Right now, despite the chaos and hardships that come with "opting in" to multiple jobs both inside and outside the home while trying to be an active parent, a wife, an enthusiastic tennis hack and a generally "balanced" person, I know my choices were right for me.
I also know that I am judged by my choices - as all women are. And sadly, our harshest critics are often other women.
In Opting In: Having a Child without Losing Yourself, Amy Richards does not judge; rather, she explains, reflects, reports, and analyzes. She disarms and engages her readers by laying it all on the table - work, the wheres/whens/hows of procreation, the undeniable influence of our mothers, the hows of "giving birth" and parenting, and division of labor at home. Through the context of history, feminist theory, sociological research, and personal experience, she gives us a lens with which to view ourselves and our most personal of choices.

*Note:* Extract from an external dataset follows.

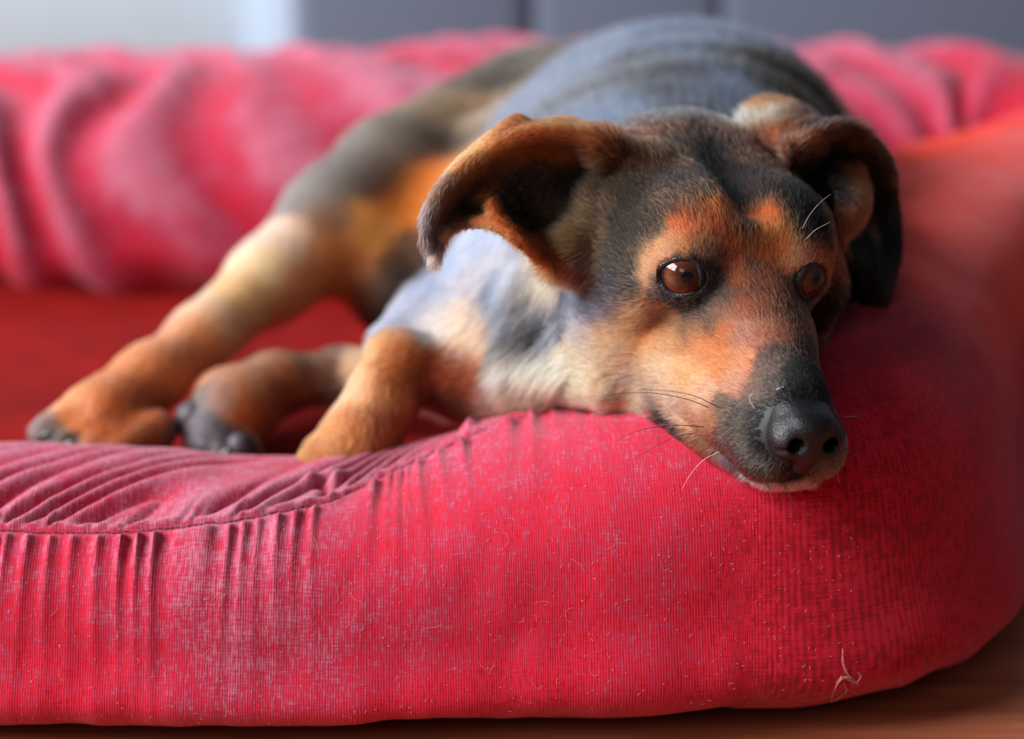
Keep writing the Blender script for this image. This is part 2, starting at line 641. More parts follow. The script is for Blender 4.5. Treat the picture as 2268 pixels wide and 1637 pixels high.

To me, Amy Richards is like the smartest, most self-aware girlfriend you know - the one whose counsel you seek when it really matters. She never tells you what to do; she simply helps you understand a situation so that you can decide all by yourself what it is that you need to do.
And that is the resounding message of this book: Do what's right for you. Trust your instincts.
Amen, Amy. Amen.
I will be reading and re-reading this book for a long time to come. I urge you to do the same.
Here are a few excerpts I highlighted in my dog-eared, ink-stained book:
I want parents to be inspired to own motherhood and parenting in their own unique way without valuing someone else's experience over their own.
Sadly, working and not working are perceived not as two distinct choices, but rather as a competition about who has made the better choice.
Our priority should be making it possible for women to make choices that don't feel so limiting about if and when to have babies.
Each woman wants different things; thus the feminist goal should be figuring out what you want.
Glibly ridiculing another woman can be anti-woman, but examining the reasons why women feel the need to diminish one another is entirely feminist.
Staying balanced is a great example to give your children; to be consumed with your children at the expense of your own identity ends up punishing both you and them in the end.
The real "trend" isn't women choosing careers or babies, but, as I hope Opting In proves, actual women who feel confident and energized to define for themselves who they want to be.
*supposedly, according to Belkin's article



2 comments:
sister i love how fired up you are about this. good stuff.
That sounds good! I always love it when people are about respecting other people's choices, even when they would never do it that way themselves. Me, I would not be happy not working, but if others love it and can manage it? Rock on.